TIM: Have you ever been tempted by writing film music.

 

GILBERT: No although I am heading towards Radio 3, aren’t I?  So I should be going into classicals now right?  I’ve gone from 1 to 2 and now I’m going to 3, see that door, it’s not a door I like.  So now I like songwriting.  You know "Alone Again" is in this Stuart, what’s this movie about a mouse?

 

STEVE: Stuart Little 2 is it?

 

GILBERT: 2 is out so they’re using "Alone Again", Osmosis Jones used it and so they can use the old songs if they want to and stuff, we did a new song for a commercial in Japan and stuff, that’s a way of utilizing songs in that kind of area.

 

STEVE: Sure, Gilbert O'Sullivan’s new single "Two’s Company (Three Is Allowed)" is released on June 17th.  You have to see the video, I think we have it on Top Of The Pops 2 either tonight, is it tonight, I think we have it on Top Of Pops 2 tonight, if it’s not tonight it will be next week.  So you must check it out it is very funny, 

 

GILBERT: Harry is good.

 

STEVE: …Harry is good and you are brilliant.

 

GILBERT: I’m a bit part player.

 

STEVE: Well you know the sweeping up, it’s an important part.

 

GILBERT:  Well I’m a good sweeper.

 

STEVE: You’re a very good sweeper.

 

TIM: Excellent sweeper.  It came very naturally I thought.

 

GILBERT: You don’t know how good I am at home.

 

STEVE: If you could have a look at the control room out there on the way out.
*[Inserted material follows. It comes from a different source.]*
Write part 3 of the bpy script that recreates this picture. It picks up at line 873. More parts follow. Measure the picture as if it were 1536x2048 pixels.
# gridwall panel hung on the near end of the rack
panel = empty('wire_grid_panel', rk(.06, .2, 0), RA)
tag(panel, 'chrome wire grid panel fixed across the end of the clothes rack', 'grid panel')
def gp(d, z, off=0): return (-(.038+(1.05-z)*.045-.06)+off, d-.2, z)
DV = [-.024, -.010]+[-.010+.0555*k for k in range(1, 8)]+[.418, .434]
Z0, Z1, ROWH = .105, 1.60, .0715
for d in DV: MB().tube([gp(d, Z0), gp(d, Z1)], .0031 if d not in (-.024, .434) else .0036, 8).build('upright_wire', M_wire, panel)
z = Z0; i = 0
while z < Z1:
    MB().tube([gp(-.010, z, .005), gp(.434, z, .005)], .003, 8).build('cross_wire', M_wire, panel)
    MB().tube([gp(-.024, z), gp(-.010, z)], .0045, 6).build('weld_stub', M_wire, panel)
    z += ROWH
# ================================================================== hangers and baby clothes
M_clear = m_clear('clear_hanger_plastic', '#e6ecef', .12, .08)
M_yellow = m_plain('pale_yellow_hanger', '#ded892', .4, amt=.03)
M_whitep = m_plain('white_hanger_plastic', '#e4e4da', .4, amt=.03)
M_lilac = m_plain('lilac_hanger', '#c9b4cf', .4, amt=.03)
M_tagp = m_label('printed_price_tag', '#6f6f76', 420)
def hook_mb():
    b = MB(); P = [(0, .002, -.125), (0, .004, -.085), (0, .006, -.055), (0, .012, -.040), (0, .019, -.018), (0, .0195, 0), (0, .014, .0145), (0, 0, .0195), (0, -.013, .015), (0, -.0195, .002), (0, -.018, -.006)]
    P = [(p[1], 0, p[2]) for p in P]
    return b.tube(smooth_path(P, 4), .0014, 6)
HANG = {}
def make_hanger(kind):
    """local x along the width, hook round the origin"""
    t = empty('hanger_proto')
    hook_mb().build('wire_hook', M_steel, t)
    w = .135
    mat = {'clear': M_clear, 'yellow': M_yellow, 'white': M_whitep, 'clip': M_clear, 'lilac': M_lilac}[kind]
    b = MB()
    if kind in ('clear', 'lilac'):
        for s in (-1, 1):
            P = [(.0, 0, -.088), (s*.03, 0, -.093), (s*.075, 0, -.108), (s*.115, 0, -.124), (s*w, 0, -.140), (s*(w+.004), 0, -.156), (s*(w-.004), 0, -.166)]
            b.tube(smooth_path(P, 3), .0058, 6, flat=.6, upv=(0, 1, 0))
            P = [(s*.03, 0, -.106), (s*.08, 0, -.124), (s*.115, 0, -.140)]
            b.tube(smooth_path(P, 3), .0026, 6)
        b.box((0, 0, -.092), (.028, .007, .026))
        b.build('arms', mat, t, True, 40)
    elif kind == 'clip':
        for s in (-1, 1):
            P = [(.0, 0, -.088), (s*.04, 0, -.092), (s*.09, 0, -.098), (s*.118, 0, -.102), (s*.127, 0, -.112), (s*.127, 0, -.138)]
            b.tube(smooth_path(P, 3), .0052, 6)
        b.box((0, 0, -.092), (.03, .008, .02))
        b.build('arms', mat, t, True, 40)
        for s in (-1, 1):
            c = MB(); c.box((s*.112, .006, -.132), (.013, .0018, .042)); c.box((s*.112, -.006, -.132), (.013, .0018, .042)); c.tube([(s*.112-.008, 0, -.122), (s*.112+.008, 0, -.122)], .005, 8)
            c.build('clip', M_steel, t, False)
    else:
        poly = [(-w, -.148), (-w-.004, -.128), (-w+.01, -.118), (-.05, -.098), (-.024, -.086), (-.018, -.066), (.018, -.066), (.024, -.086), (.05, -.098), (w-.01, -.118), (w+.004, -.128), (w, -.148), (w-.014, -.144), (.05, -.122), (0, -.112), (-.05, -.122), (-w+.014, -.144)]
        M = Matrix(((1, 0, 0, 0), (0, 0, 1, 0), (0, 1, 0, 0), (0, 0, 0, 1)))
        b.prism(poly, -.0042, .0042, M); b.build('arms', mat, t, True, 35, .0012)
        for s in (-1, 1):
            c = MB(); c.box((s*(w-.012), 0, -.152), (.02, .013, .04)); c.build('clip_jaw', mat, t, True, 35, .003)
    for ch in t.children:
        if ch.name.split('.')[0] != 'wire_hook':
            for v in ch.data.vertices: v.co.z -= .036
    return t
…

Gilbert O’Sullivan’s new single "Two’s Company (Three Is Allowed)" released on June 17th, the album "Irlish" is out now also which I haven’t even got a copy of yet so if you could get one of your operatives to let me have one I would be deeply grateful.

 

GILBERT: LAUGHS

 

STEVE: Gilbert O’Sullivan everybody.  Sparky, it’s always sparky with Gilbert .

 

Steve plays "WE WILL"

 

STEVE: And that’s a lovely Gilbert song too, Gilbert O’Sullivan "We Will" and I’ve just been called by BBC 2 Press, we did put it in the show tonight if you are watching at 6.20 Top Of The Pops 2 you’ll see classic pop performances tonight including Samantha Fox, Squeeze, Gloria Estefan and Gilbert O’Sullivan with Harry Hill.